┏━━

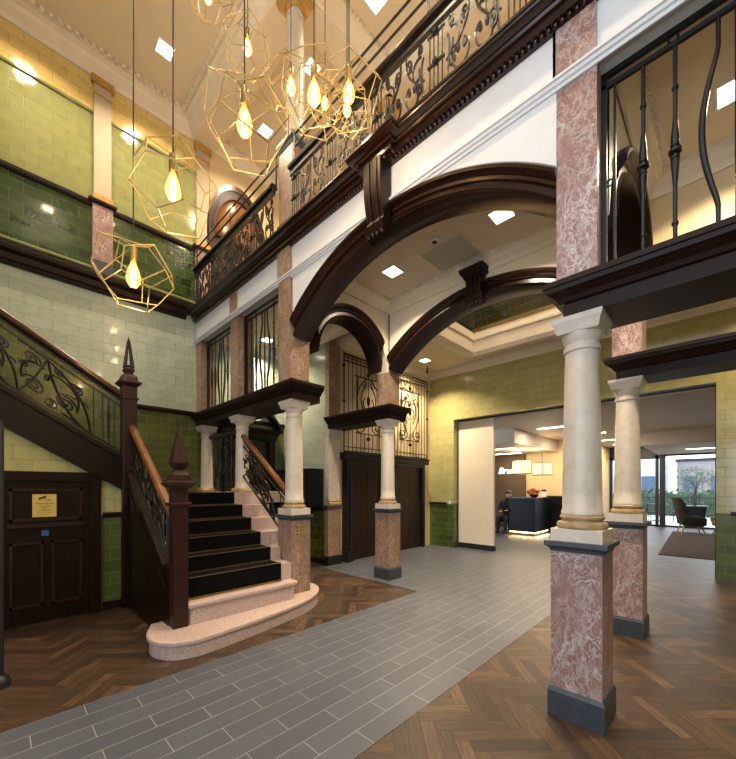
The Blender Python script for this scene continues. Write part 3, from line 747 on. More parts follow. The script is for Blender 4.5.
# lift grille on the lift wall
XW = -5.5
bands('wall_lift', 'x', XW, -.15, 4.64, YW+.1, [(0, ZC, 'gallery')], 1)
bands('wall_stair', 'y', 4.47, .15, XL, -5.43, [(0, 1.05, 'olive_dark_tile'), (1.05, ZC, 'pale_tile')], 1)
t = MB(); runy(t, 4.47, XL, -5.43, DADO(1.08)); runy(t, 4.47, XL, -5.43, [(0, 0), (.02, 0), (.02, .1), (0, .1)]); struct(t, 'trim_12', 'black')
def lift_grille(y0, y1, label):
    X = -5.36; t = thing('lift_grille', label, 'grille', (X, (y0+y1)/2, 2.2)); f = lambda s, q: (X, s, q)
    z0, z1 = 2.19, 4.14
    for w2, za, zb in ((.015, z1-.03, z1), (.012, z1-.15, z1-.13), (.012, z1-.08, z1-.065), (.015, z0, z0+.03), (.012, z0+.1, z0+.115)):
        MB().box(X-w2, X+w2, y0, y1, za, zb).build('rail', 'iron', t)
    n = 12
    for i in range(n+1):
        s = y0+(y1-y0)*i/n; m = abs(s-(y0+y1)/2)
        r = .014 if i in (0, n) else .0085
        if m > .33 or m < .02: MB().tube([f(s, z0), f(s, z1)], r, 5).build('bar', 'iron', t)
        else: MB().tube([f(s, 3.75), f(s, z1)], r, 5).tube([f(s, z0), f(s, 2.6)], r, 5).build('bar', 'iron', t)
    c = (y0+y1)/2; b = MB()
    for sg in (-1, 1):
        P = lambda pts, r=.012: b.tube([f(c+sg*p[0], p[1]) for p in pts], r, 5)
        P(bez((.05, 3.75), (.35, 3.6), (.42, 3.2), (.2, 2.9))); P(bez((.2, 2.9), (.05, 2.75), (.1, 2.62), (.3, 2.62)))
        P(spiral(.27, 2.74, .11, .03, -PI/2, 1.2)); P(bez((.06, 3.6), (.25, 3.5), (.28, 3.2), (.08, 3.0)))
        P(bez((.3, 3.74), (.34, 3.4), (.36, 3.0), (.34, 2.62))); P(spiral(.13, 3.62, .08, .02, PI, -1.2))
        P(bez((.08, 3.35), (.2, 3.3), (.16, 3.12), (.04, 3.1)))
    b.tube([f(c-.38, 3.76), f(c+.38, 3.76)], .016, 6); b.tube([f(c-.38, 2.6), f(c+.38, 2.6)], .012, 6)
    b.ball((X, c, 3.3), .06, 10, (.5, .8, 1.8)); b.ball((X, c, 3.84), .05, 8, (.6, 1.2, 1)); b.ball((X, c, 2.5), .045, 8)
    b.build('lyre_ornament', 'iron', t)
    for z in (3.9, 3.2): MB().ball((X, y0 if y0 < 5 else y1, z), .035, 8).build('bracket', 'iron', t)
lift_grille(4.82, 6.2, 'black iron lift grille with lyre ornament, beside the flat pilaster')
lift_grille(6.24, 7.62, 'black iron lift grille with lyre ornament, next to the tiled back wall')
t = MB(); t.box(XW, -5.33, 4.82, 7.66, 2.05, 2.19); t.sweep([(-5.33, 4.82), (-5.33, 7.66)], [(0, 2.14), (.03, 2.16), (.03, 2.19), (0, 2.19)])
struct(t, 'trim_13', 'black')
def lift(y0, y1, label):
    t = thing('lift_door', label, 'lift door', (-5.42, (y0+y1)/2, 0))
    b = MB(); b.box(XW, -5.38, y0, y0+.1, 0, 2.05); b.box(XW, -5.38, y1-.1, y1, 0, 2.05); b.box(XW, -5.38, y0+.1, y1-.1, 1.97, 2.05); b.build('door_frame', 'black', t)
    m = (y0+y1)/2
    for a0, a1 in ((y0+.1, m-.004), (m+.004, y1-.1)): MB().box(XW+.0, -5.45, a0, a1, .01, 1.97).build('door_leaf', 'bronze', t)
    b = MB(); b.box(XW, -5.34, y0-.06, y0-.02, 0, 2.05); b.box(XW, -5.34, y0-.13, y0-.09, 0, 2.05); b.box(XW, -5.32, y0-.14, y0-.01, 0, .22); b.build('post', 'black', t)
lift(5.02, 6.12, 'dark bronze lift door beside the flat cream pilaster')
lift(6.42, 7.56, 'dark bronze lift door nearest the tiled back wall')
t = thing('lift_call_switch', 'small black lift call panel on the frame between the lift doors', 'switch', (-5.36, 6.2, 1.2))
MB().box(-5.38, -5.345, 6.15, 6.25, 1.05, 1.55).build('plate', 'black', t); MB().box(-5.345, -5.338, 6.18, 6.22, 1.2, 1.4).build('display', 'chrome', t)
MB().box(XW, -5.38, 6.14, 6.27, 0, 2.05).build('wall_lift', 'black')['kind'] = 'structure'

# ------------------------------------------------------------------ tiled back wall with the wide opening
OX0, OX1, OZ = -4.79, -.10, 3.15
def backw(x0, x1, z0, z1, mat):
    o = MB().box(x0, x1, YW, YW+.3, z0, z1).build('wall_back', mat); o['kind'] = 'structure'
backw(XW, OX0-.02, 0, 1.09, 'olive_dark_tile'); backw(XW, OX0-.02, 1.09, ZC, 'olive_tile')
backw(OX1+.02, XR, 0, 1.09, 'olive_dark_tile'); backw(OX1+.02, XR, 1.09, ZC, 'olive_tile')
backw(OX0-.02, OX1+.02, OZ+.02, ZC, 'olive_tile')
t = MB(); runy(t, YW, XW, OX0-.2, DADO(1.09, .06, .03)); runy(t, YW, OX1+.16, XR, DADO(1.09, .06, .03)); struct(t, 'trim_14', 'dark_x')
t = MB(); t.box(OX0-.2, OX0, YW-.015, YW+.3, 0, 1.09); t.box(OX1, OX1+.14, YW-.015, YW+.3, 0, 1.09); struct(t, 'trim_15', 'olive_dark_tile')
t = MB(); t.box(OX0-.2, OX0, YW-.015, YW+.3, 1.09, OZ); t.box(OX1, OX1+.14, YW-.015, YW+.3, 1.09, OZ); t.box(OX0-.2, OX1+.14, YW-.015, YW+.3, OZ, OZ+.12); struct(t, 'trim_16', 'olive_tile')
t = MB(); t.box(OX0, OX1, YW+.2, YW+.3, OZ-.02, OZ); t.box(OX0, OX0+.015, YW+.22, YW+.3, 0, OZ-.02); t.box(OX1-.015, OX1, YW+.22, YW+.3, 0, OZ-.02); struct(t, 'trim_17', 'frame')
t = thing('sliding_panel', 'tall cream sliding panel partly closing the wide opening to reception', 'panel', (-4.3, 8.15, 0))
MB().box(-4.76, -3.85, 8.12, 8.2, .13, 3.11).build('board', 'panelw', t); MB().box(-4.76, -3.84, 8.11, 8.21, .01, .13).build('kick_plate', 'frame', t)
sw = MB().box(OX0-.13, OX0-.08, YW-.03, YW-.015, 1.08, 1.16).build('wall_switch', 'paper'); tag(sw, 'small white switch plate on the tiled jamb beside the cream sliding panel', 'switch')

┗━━

- REQUIRED WORK -
Send back the data above word for word, with the pictures left out.

- PROBLEM SOLUTION -
The Blender Python script for this scene continues. Write part 3, from line 747 on. More parts follow. The script is for Blender 4.5.
# lift grille on the lift wall
XW = -5.5
bands('wall_lift', 'x', XW, -.15, 4.64, YW+.1, [(0, ZC, 'gallery')], 1)
bands('wall_stair', 'y', 4.47, .15, XL, -5.43, [(0, 1.05, 'olive_dark_tile'), (1.05, ZC, 'pale_tile')], 1)
t = MB(); runy(t, 4.47, XL, -5.43, DADO(1.08)); runy(t, 4.47, XL, -5.43, [(0, 0), (.02, 0), (.02, .1), (0, .1)]); struct(t, 'trim_12', 'black')
def lift_grille(y0, y1, label):
    X = -5.36; t = thing('lift_grille', label, 'grille', (X, (y0+y1)/2, 2.2)); f = lambda s, q: (X, s, q)
    z0, z1 = 2.19, 4.14
    for w2, za, zb in ((.015, z1-.03, z1), (.012, z1-.15, z1-.13), (.012, z1-.08, z1-.065), (.015, z0, z0+.03), (.012, z0+.1, z0+.115)):
        MB().box(X-w2, X+w2, y0, y1, za, zb).build('rail', 'iron', t)
    n = 12
    for i in range(n+1):
        s = y0+(y1-y0)*i/n; m = abs(s-(y0+y1)/2)
        r = .014 if i in (0, n) else .0085
        if m > .33 or m < .02: MB().tube([f(s, z0), f(s, z1)], r, 5).build('bar', 'iron', t)
        else: MB().tube([f(s, 3.75), f(s, z1)], r, 5).tube([f(s, z0), f(s, 2.6)], r, 5).build('bar', 'iron', t)
    c = (y0+y1)/2; b = MB()
    for sg in (-1, 1):
        P = lambda pts, r=.012: b.tube([f(c+sg*p[0], p[1]) for p in pts], r, 5)
        P(bez((.05, 3.75), (.35, 3.6), (.42, 3.2), (.2, 2.9))); P(bez((.2, 2.9), (.05, 2.75), (.1, 2.62), (.3, 2.62)))
        P(spiral(.27, 2.74, .11, .03, -PI/2, 1.2)); P(bez((.06, 3.6), (.25, 3.5), (.28, 3.2), (.08, 3.0)))
        P(bez((.3, 3.74), (.34, 3.4), (.36, 3.0), (.34, 2.62))); P(spiral(.13, 3.62, .08, .02, PI, -1.2))
        P(bez((.08, 3.35), (.2, 3.3), (.16, 3.12), (.04, 3.1)))
    b.tube([f(c-.38, 3.76), f(c+.38, 3.76)], .016, 6); b.tube([f(c-.38, 2.6), f(c+.38, 2.6)], .012, 6)
    b.ball((X, c, 3.3), .06, 10, (.5, .8, 1.8)); b.ball((X, c, 3.84), .05, 8, (.6, 1.2, 1)); b.ball((X, c, 2.5), .045, 8)
    b.build('lyre_ornament', 'iron', t)
    for z in (3.9, 3.2): MB().ball((X, y0 if y0 < 5 else y1, z), .035, 8).build('bracket', 'iron', t)
lift_grille(4.82, 6.2, 'black iron lift grille with lyre ornament, beside the flat pilaster')
lift_grille(6.24, 7.62, 'black iron lift grille with lyre ornament, next to the tiled back wall')
t = MB(); t.box(XW, -5.33, 4.82, 7.66, 2.05, 2.19); t.sweep([(-5.33, 4.82), (-5.33, 7.66)], [(0, 2.14), (.03, 2.16), (.03, 2.19), (0, 2.19)])
struct(t, 'trim_13', 'black')
def lift(y0, y1, label):
    t = thing('lift_door', label, 'lift door', (-5.42, (y0+y1)/2, 0))
    b = MB(); b.box(XW, -5.38, y0, y0+.1, 0, 2.05); b.box(XW, -5.38, y1-.1, y1, 0, 2.05); b.box(XW, -5.38, y0+.1, y1-.1, 1.97, 2.05); b.build('door_frame', 'black', t)
    m = (y0+y1)/2
    for a0, a1 in ((y0+.1, m-.004), (m+.004, y1-.1)): MB().box(XW+.0, -5.45, a0, a1, .01, 1.97).build('door_leaf', 'bronze', t)
    b = MB(); b.box(XW, -5.34, y0-.06, y0-.02, 0, 2.05); b.box(XW, -5.34, y0-.13, y0-.09, 0, 2.05); b.box(XW, -5.32, y0-.14, y0-.01, 0, .22); b.build('post', 'black', t)
lift(5.02, 6.12, 'dark bronze lift door beside the flat cream pilaster')
lift(6.42, 7.56, 'dark bronze lift door nearest the tiled back wall')
t = thing('lift_call_switch', 'small black lift call panel on the frame between the lift doors', 'switch', (-5.36, 6.2, 1.2))
MB().box(-5.38, -5.345, 6.15, 6.25, 1.05, 1.55).build('plate', 'black', t); MB().box(-5.345, -5.338, 6.18, 6.22, 1.2, 1.4).build('display', 'chrome', t)
MB().box(XW, -5.38, 6.14, 6.27, 0, 2.05).build('wall_lift', 'black')['kind'] = 'structure'

# ------------------------------------------------------------------ tiled back wall with the wide opening
OX0, OX1, OZ = -4.79, -.10, 3.15
def backw(x0, x1, z0, z1, mat):
    o = MB().box(x0, x1, YW, YW+.3, z0, z1).build('wall_back', mat); o['kind'] = 'structure'
backw(XW, OX0-.02, 0, 1.09, 'olive_dark_tile'); backw(XW, OX0-.02, 1.09, ZC, 'olive_tile')
backw(OX1+.02, XR, 0, 1.09, 'olive_dark_tile'); backw(OX1+.02, XR, 1.09, ZC, 'olive_tile')
backw(OX0-.02, OX1+.02, OZ+.02, ZC, 'olive_tile')
t = MB(); runy(t, YW, XW, OX0-.2, DADO(1.09, .06, .03)); runy(t, YW, OX1+.16, XR, DADO(1.09, .06, .03)); struct(t, 'trim_14', 'dark_x')
t = MB(); t.box(OX0-.2, OX0, YW-.015, YW+.3, 0, 1.09); t.box(OX1, OX1+.14, YW-.015, YW+.3, 0, 1.09); struct(t, 'trim_15', 'olive_dark_tile')
t = MB(); t.box(OX0-.2, OX0, YW-.015, YW+.3, 1.09, OZ); t.box(OX1, OX1+.14, YW-.015, YW+.3, 1.09, OZ); t.box(OX0-.2, OX1+.14, YW-.015, YW+.3, OZ, OZ+.12); struct(t, 'trim_16', 'olive_tile')
t = MB(); t.box(OX0, OX1, YW+.2, YW+.3, OZ-.02, OZ); t.box(OX0, OX0+.015, YW+.22, YW+.3, 0, OZ-.02); t.box(OX1-.015, OX1, YW+.22, YW+.3, 0, OZ-.02); struct(t, 'trim_17', 'frame')
t = thing('sliding_panel', 'tall cream sliding panel partly closing the wide opening to reception', 'panel', (-4.3, 8.15, 0))
MB().box(-4.76, -3.85, 8.12, 8.2, .13, 3.11).build('board', 'panelw', t); MB().box(-4.76, -3.84, 8.11, 8.21, .01, .13).build('kick_plate', 'frame', t)
sw = MB().box(OX0-.13, OX0-.08, YW-.03, YW-.015, 1.08, 1.16).build('wall_switch', 'paper'); tag(sw, 'small white switch plate on the tiled jamb beside the cream sliding panel', 'switch')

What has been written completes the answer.